Questionado sobre as dificuldades de transitar por entre as bicicletas e carros (a ciclovia fica no canteiro central), o aposentado foi direto. “Essa cidade impõe muitas dificuldades aos deficientes. A gente não consegue transitar pelas calçadas. O transporte público é mais ou menos. Praia Grande é muito boa próxima à praia. Nas vias internas, somos obrigados a dar muitas voltas. Eu venho desde a Avenida São Paulo. Por incrível que pareça, é mais seguro eu seguir pela ciclovia”, disse.

Prefeitura responde  às situações

No caso de Jackson e Bruno, a Prefeitura de Praia Grande se defende alegando que a responsabilidade da Secretaria de Educação (Seduc) é com educação básica e, dentro deste contexto, a Seduc atende alunos das escolas municipais de Educação Infantil e Ensino Fundamental. Com isso, a educação de Ensino Superior não pertence a este âmbito.

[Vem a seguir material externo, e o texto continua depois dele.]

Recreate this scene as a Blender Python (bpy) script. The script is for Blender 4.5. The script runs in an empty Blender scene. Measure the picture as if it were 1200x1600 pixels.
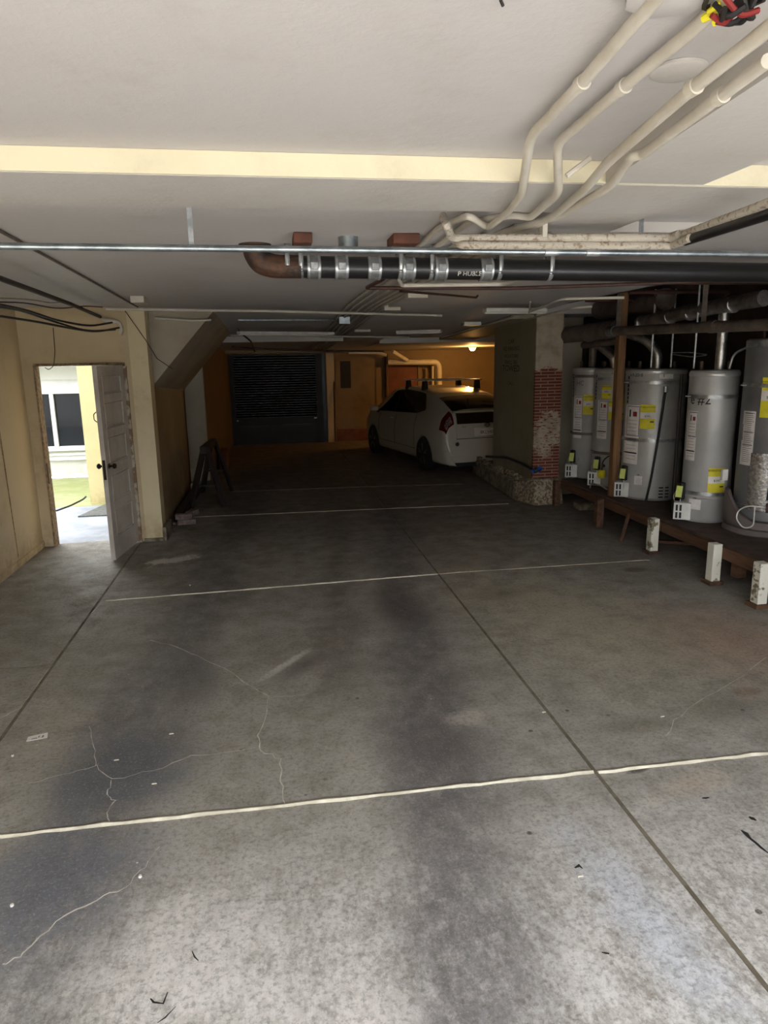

Entretanto, a Secretaria de Educação ainda oferece bolsa transporte para universitários, porém, em transporte coletivo, onde toda a frota municipal é adaptada para cadeirantes e parte da intermunicipal também é adaptada.

Cadeiras

Para a questão das cadeiras, a Administração informa que o projeto Praia Acessível está em andamento, porém, para ser implantado na sua totalidade depende ainda de algumas obras, que serão realizadas no calçadão da orla da praia. O objetivo da Administração é evitar que o projeto seja implantado de forma provisória.

De acordo com o coordenador de Assuntos Metropolitanos, Rui Lemos Smith, o projeto foi alterado de modo a atender um número maior de pessoas, incluindo mais uma área de acesso das cadeiras à praia, além da construção de áreas que funcionarão como vestiário para oferecer mais conforto aos usuários. Haverá ainda a instalação de uma esteira para facilitar o acesso das cadeiras até a água.

Quanto aos funcionários, a coordenadoria de Assuntos Metropolitanos esclarece que serão montadas equipes para o atendimento dos usuários que deverão contar com profissionais das áreas de Educação Física e Saúde. A previsão é de que as obras estejam concluídas no início de 2015 e, em seguida, tenha início a efetiva implantação do projeto.

A situação de Alexei

Com relação ao caso do menino Alexei, a Prefeitura informa que “em nenhum momento a mãe solicitou oficialmente transporte para a Secretaria de Educação”. Contudo, a Administração admite que, esta semana, recebeu requisição do MP solicitando a concessão do transporte.

A Prefeitura finaliza garantindo que está providenciando o levantamento das informações necessárias para, em breve, emitir uma resposta ao MP sobre a possibilidade de atendimento do adolescente.